Estaba convencido de que la conciencia propia estaba por encima de las leyes injustas, y que permitirlas era colaborar con la injusticia. Por sus convicciones estuvo en la cárcel en 1846 al no pagar un impuesto de capitación y oponerse a la esclavitud y a la guerra con los mexicanos. En prisión, comenzó a pensar en escribir una de sus obras más editadas y difundidas, “Desobediencia civil”. Cuando salió libre, recogió unas palabras que le había dicho el ministro religioso unitario William Ellery Channing y se marchó hacia la soledad, construyó su casa y empezó a devorarse a sí mismo. Thoreau fue poeta, un poco científico, y otro poco anarquista. Fue político, antipolítico, religioso, visionario y profeta, santo e incendiario.
Un día de 1837 conoció en su ciudad, Conrad, a Ralph Waldo Emerson, por aquel entonces ya un autor publicado, admirado y casi que venerado, que lo llevó ante la sociedad literaria de Massachussets y le presentó a Nathaniel Hawthorne y a su hijo, Julian. Emerson le mostró los senderos, misterios, obstáculos y fantasías de la vida y de la naturaleza. Como decía, “En los bosques, además, un hombre se quita de encima los años, como la serpiente su piel, y siempre es un niño, sin importar en qué momento de la vida se encuentre.
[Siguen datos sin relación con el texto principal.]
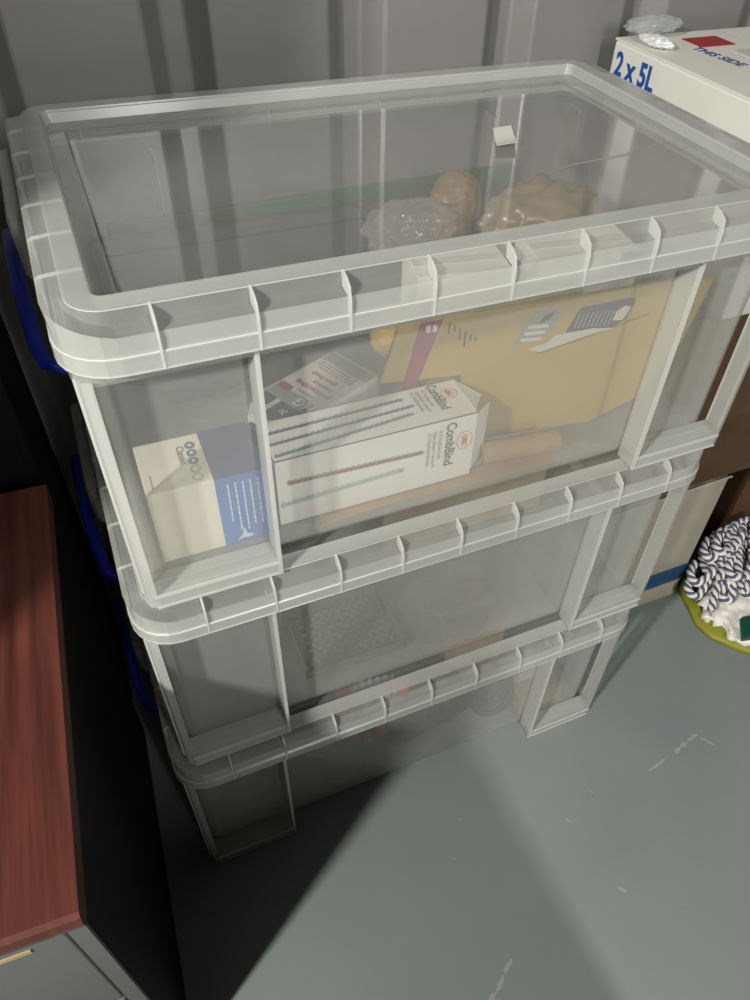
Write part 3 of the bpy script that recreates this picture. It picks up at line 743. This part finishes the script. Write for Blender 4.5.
for q, (r, dx, tl) in enumerate(((.034, 0, .5), (.030, .006, .75), (.026, -.004, .3))):
    b = bmesh.new(); tube(b, [(dx + r * math.cos(2 * PI * k / 28), (.016 * math.sin(tl) * q - .012) + .5 * r * math.sin(2 * PI * k / 28), .040 + r * math.sin(2 * PI * k / 28) * .95) for k in range(28)], .0052, 10, closed=True); obj('loop', b, M['black'], t, smooth=True)
carton('tan_carton', 'tan card carton behind the coiled cable in the bottom box', 'box', .375, .135, Z3, .475, .22, Z3 + .12, M['tancard'])
carton('tan_carton', 'low tan carton lying right beside the coiled cable in the bottom box', 'box', .462, .045, Z3, .535, .12, Z3 + .035, M['tancard'])

# ------------------------------------------------------------------ desk pedestal (left foreground)
t = thing('desk_pedestal', 'grey metal drawer pedestal with scratched mahogany top in the left foreground', 'desk', (-.0805, -.187, 0), math.radians(-2.6))
TX, TYD, TZ = -.52, .425, .5
b = bmesh.new()
pr = [(0.0, TZ - .012)] + [(-.006 + .006 * math.sin(PI * k / 8), 0) for k in range(0)]
prof_ = [(.003, TZ - .022), (.0, TZ - .018), (-.0015, TZ - .010), (0, TZ - .003), (.0035, TZ), (TYD, TZ), (TYD, TZ - .022)]
prism(b, [(0, y_, z_) for y_, z_ in prof_], (TX, 0, 0)); obj('desktop', b, M['wood'], t)
b = bmesh.new(); box(b, TX + .01, .0062, .0, -.004, .0125, TZ - .022); obj('front_frame', b, M['greymetal'], t)
b = bmesh.new(); box(b, -.0042, .0102, 0, -.0025, TYD - .004, TZ - .022); obj('shaded_side_panel', b, M['blackpanel'], t)  # grey side turned from the lamp; its shade is painted in as black
b = bmesh.new(); box(b, TX + .012, .0165, .01, -.0045, TYD - .004, TZ - .022); obj('carcass', b, M['greymetal'], t)
for z0, z1 in ((.29, .470), (.155, .285), (.02, .150)):
    b = bmesh.new(); box(b, TX + .03, .0050, z0, -.0165, .0108, z1); dr = obj('drawer', b, M['greymetal'], t, bevel=.0015)
    b = bmesh.new(); box(b, -.30, .0040, z1 - .012, -.040, .0052, z1 - .007); obj('label_holder', b, M['brass'], dr)['label'] = 'tan label strip'
# tall black locker standing on the left behind / on the pedestal line
t = thing('black_locker', 'tall black steel locker standing left of the pedestal', 'locker', (-.86, .10, 0))
b = bmesh.new(); box(b, -.26, -.22, 0, .26, .32, 1.95); obj('locker_body', b, M['blackmetal'], t, bevel=.004)
b = bmesh.new(); box(b, -.25, -.226, .05, -.003, -.2202, 1.92); dr = obj('door', b, M['blackmetal'], t)
b = bmesh.new(); box(b, -.03, -.236, .95, -.015, -.2262, 1.08); obj('handle', b, M['greymetal'], dr)
b = bmesh.new(); box(b, .003, -.226, .05, .25, -.2202, 1.92); dr = obj('door', b, M['blackmetal'], t)
b = bmesh.new(); box(b, .015, -.236, .95, .03, -.2262, 1.08); obj('handle', b, M['greymetal'], dr)
# unseen tall case added on the pedestal to shade the lid and desktop
t = thing('shade_case', 'tall black case added unseen on the mahogany top to cast shade', 'case', (-.455, .045, .5002))
b = bmesh.new(); box(b, -.115, -.195, 0, .115, .17, 1.1); obj('case_body', b, M['blackmetal'], t, bevel=.006)
b = bmesh.new(); tube(b, [(.116, -.04, .8), (.14, -.04, .8), (.14, .04, .8), (.116, .04, .8)], .006, 8); obj('handle', b, M['blackmetal'], t)
# low black cupboard behind the pedestal
t = thing('black_cupboard', 'low black cupboard in the dark gap behind the mahogany top', 'cupboard', (-.31, .375, 0))
b = bmesh.new(); box(b, -.24, -.085, 0, .24, .095, .64); obj('cupboard_body', b, M['blackpanel'], t, bevel=.004)
b = bmesh.new(); box(b, -.23, -.089, .03, .23, -.0852, .62); obj('door', b, M['blackpanel'], t)

# ------------------------------------------------------------------ cartons on the right
t, a, b_, h = carton('cardboard_carton', 'faded white cardboard carton with blue tape band on the floor right of the stack', 'box', .628, .150, 0, .842, .455, .285, M['palebox'])
b = bmesh.new(); box(b, -a - .0006, -b_ - .0006, .045, a + .0006, -b_, .085); box(b, a, -b_ - .0006, .045, a + .0006, b_, .085); tp = obj('blue_tape', b, M['tape'], t)
Fq = Face((-a, -b_, 0), (1, 0, 0), (0, 0, 1))
b = bmesh.new(); xx = a
while xx < 2 * a - .01:
    Fq.poly(b, [(xx, .058), (xx + .004, .058), (xx + .0065, .072), (xx + .0025, .072)], .0008, .0002); Fq.rect(b, xx + .003, .063, xx + .009, .066, .0008, .0002); xx += .013
obj('tape_print', b, M['inkblue'], t)
b = bmesh.new(); prism(b, [(-a, -b_ - .001, h - .004), (a, -b_ - .002, h - .002), (a - .002, -b_ - .007, h + .005), (-a, -b_ - .010, h + .004)], (0, .002, .002)); obj('flap', b, M['palebox'], t)
t, a, b_, h = carton('cardboard_carton', 'brown cardboard carton under the white 2 x 5L box', 'box', .645, .153, .2865, 1.02, .462, .585, M['brownbox'])
b = bmesh.new(); box(b, .055, -b_ - .0008, .10, .075, -b_ - .0001, .20); obj('black_mark', b, M['black'], t); b = bmesh.new(); box(b, -a - .0008, -.04, .19, -a - .0001, .04, .215); obj('hand_hole', b, M['black'], t)
t, a, b_, h = carton('cardboard_carton', 'dark brown cardboard carton on the floor right behind the mop head', 'box', .978, .206, 0, 1.26, .455, .262, M['darkbrown'], 0)
b = bmesh.new(); prism(b, [(-a, -b_ - .0005, h), (-a + .02, -b_ - .0005, h), (-a + .06, -b_ - .045, h - .11), (-a + .045, -b_ - .045, h - .12)], (0, .002, .001)); obj('flap', b, M['brownbox'], t)

# white 2 x 5L box on top
t = thing('bottle_carton', 'white carton marked 2 x 5L on top of the brown carton at the right', 'box', (.69, .145, .5856))
XL, YL, HT = .30, .30, .215
b = bmesh.new(); box(b, 0, 0, 0, XL, YL, HT); obj('carton_body', b, M['white'], t, bevel=.003)
b = bmesh.new(); prism(b, [(.0, 0, HT), (.148, 0, HT), (.148, YL, HT), (.0, YL, HT)], (0, 0, .0022)); obj('flap', b, M['white'], t)
b = bmesh.new(); prism(b, [(.152, 0, HT), (XL, 0, HT), (XL, YL, HT), (.152, YL, HT)], (0, 0, .0022)); obj('flap', b, M['white'], t)
text('2 x 5L', .035, (-.0006, .2900, HT - .034), (0, -1, 0), (0, 0, 1), M['inkblue'], t, sx=.86, bold=.0011)
HT += .0022
text('THIS SIDE', .021, (.060, .235, HT), (.10, -.985, 0), (.985, .10, 0), M['handink'], t, sx=.85, bold=.0003)
b = bmesh.new(); box(b, .076, .235, HT, .128, .272, HT + .0008); o = obj('red_label', b, M['redlabel'], t); o.rotation_euler = (0, 0, 0)
o['label'] = 'red sticker on the carton top'
b = bmesh.new(); box(b, .105, .10, HT, .16, .215, HT + .0005); obj('paper_label', b, M['paleprint'], t)
b = bmesh.new()
for i in range(9): box(b, .112 + i * .004, .11, HT + .0005, .114 + i * .004 + (.001 if i % 3 else 0), .15, HT + .0007)
obj('barcode', b, M['inkdark'], t)
b = bmesh.new(); box(b, .149, .0, HT - .0004, .1512, YL, HT + .0003); obj('tape_strip', b, M['paleprint'], t)
o = obj('bubble_wrap', crumple(.728, .428, .818, .040, .018, .009, .22, 2.0, 51, sub=5), [plastic('clear_bubble_wrap', .35, tint=(226, 238, 236), rough=.15, edge=.4)]); tag(o, 'crumpled clear bubble wrap on the back corner of the 2 x 5L carton', 'wrap')
o = obj('tissue_paper', crumple(.712, .398, .809, .013, .028, .0055, .3, 2.2, 53, sub=5), M['inkwhite'], smooth=True); tag(o, 'scrunched white tissue on the near edge of the 2 x 5L carton top', 'paper')

# ------------------------------------------------------------------ mop head on a plastic bag
t = thing('plastic_bag', 'crumpled white plastic bag with green print under the mop head', 'bag', (0, 0, 0))
b = crumple(.985, .068, .016, .128, .105, .022, .30, 3.0, 61, sub=5, flat=.0012)
obj('bag_body', b, M['bagwhite'], t, smooth=True)
b = bmesh.new()
edge = [(.852, .150), (.842, .110), (.832, .078), (.838, .045), (.862, .012), (.895, -.020), (.935, -.042)]
rw = []
for i, (ex, ey) in enumerate(edge):
    wv_ = .004 * math.sin(i * 2.1)
    rw.append([(ex, ey, .001), (ex + .004, ey + .003, .007 + wv_ * .5), (ex + .020, ey + .014, .014 + wv_ * .5), (ex + .026, ey + .020, .012), (ex + .026, ey + .020, .001)])
loft(b, rw, True, True); obj('yellow_edge', b, M['olive'], t, smooth=True)['label'] = 'yellow green edge of the bag'
b = bmesh.new()
rw = []
for i in range(6):
    s = i / 5; rw.append([(.862 + .05 * s, .012 - .012 * s, .036 + .005 * math.sin(s * 3)), (.875 + .05 * s, .040 - .012 * s, .049), (.876 + .05 * s, .041 - .012 * s, .045), (.863 + .05 * s, .013 - .012 * s, .026)])
loft(b, rw, True, True); obj('green_print', b, M['leafgreen'], t)

t = thing('mop_head', 'blue and white twisted cotton mop head lying on the plastic bag', 'mop', (0, 0, 0))
def strand(path):
    bm = bmesh.new(); pts = []
    # resample
    P = [Vector(p) for p in path]
    for i in range(len(P) - 1):
        for k in range(8):
            s = k / 8
            p0 = P[max(i - 1, 0)]; p1 = P[i]; p2 = P[i + 1]; p3 = P[min(i + 2, len(P) - 1)]
            pts.append(.5 * ((2 * p1) + (p2 - p0) * s + (2 * p0 - 5 * p1 + 4 * p2 - p3) * s * s + (3 * p1 - p0 - 3 * p2 + p3) * s ** 3))
    pts.append(P[-1])
    L = [0]
    for q0, q1 in zip(pts, pts[1:]): L.append(L[-1] + (q1 - q0).length)
    for ply in range(4):
        hp = []
        for i, p in enumerate(pts):
            tg = (pts[min(i + 1, len(pts) - 1)] - pts[max(i - 1, 0)]).normalized()
            s_ = tg.cross(Vector((0, 0, 1)))
            if s_.length < .05: s_ = Vector((1, 0, 0))
            s_.normalize(); u_ = s_.cross(tg)
            a = L[i] / .026 * 2 * PI + ply * PI / 2
            hp.append(p + .0035 * (math.cos(a) * s_ + math.sin(a) * u_))
        tube(bm, hp, .0038 if ply % 2 == 0 else .0035, 6, mi=ply % 2)
    return bm
rnd = random.Random(5)
def mound(x, y):
    r2 = ((x - 1.0) / .20) ** 2 + ((y - .105) / .15) ** 2
    return .060 + .066 * max(0, 1 - r2)
nst = 0
for i in range(54):
    lay = i // 18; j = i % 18
    s = j / 17
    # start at the back right of the mound, flow to the front left edge
    xe = .838 + .23 * s + rnd.uniform(-.012, .012); ye = .106 - .150 * s + rnd.uniform(-.015, .015)
    if j > 13: ye += .02
    xs_ = xe + .13 + rnd.uniform(-.02, .03) - lay * .01; ys_ = ye + .12 + rnd.uniform(-.02, .02) - (.03 if lay == 2 else 0)
    pts = []
    n_ = 7
    shrink = lay * .018
    for k in range(n_):
        q = k / (n_ - 1)
        x_ = xs_ + (xe + shrink * 1.2 - xs_) * q + rnd.uniform(-.008, .008); y_ = ys_ + (ye + shrink - ys_) * q + rnd.uniform(-.008, .008)
        y_ = min(y_, .180)
        z_ = mound(x_, y_) - .030 + lay * .012 + rnd.uniform(-.003, .003)
        if q > .85 and lay == 0: z_ = max(.030, z_ - .012)
        if x_ < .875: y_ = min(y_, .122)
        pts.append((x_, y_, max(z_, .044)))
    if i % 3 == 0:   # loop back at the end
        x_, y_, z_ = pts[-1]; pts += [(x_ - .010, y_ + .004, z_ - .002), (x_ - .008, y_ + .020, z_ + .002), (x_ + .012, y_ + .034, z_ + .006)]
    obj('strand', strand(pts), [M['yarnwhite'], M['yarnblue']], t, smooth=True)

# unseen carton added behind the camera to shade the floor and bottom box
t, a, b_, h = carton('cardboard_carton', 'large brown carton added unseen in front of the stack to shade the floor', 'box', -.30, -1.15, 0, .405, -.72, .88, M['brownbox'])
t = thing('light_block_locker', 'tall black locker added unseen behind the viewer to block doorway light', 'locker', (-.12, -1.40, 0))  # unseen blocker, added to keep doorway light off the desk and left end
b = bmesh.new(); box(b, -.30, -.20, 0, .24, .20, 1.95); obj('locker_body', b, M['blackmetal'], t, bevel=.004)
b = bmesh.new(); box(b, -.29, .2002, .05, .23, .206, 1.92); obj('door', b, M['blackmetal'], t)

# ------------------------------------------------------------------ light
def area(name, loc, target, size, power, col):
    l = bpy.data.lights.new(name, 'AREA'); l.shape = 'DISK'; l.size = size; l.energy = power; l.color = col
    o = bpy.data.objects.new(name, l); COL.objects.link(o); o.location = loc
    o.rotation_euler = (Vector(target) - Vector(loc)).to_track_quat('-Z', 'Y').to_euler(); return o
lp = bpy.data.lights.new('work_lamp', 'POINT'); lp.energy = 150; lp.shadow_soft_size = .045; lp.color = (1.0, .97, .90)
lo = bpy.data.objects.new('work_lamp', lp); COL.objects.link(lo); lo.location = (-1.0, -.75, 1.5)
dl = area('doorway_light', (.47, -2.55, 2.10), (.40, .10, .30), .12, 56, (1.0, .97, .93))
dl.data.shape = 'RECTANGLE'; dl.data.size = .12; dl.data.size_y = 1.2
w = bpy.data.worlds.new('sky'); scene.world = w; w.use_nodes = True
bg = w.node_tree.nodes['Background']; bg.inputs[0].default_value = (.72, .82, 1.0, 1); bg.inputs[1].default_value = .03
En los bosques se es siempre joven”. Entre otras cosas, le sugirió que escribiera un diario que Thoreau trabajó durante 24 años, desde 1837, cuando plasmó la pregunta de Emerson, hasta 1861.
Le ofreció su casa, sus tierras, algunas de sus deudas tributarias y sus ensayos, pero más que nada, le ofreció su manera de descubrir en cada detalle la posibilidad de hallar un nuevo conocimiento, y por su conocimiento, la opción de perpetuar la vida, la historia, con un papel y un lápiz, a él, que venía de una familia de fabricantes de lápices. A él, que había trabajado en la fábrica de sus abuelos y sus padres, mezclando grafitos con arcilla, y que había aprendido allí y para siempre que jamás debía salir de su casa sin un lápiz en el bolsillo. Thoreau escribió sobre el camino y el caminar, sobre los bosques de Maine, sobre las excursiones, y a través de sus letras dejó constancia del absurdo en el que se había convertido el mundo. “La mayoría de los humanos vive en una silenciosa desesperación”, dijo, y adelantó que la única manera de preservar el mundo era cuidar la naturaleza.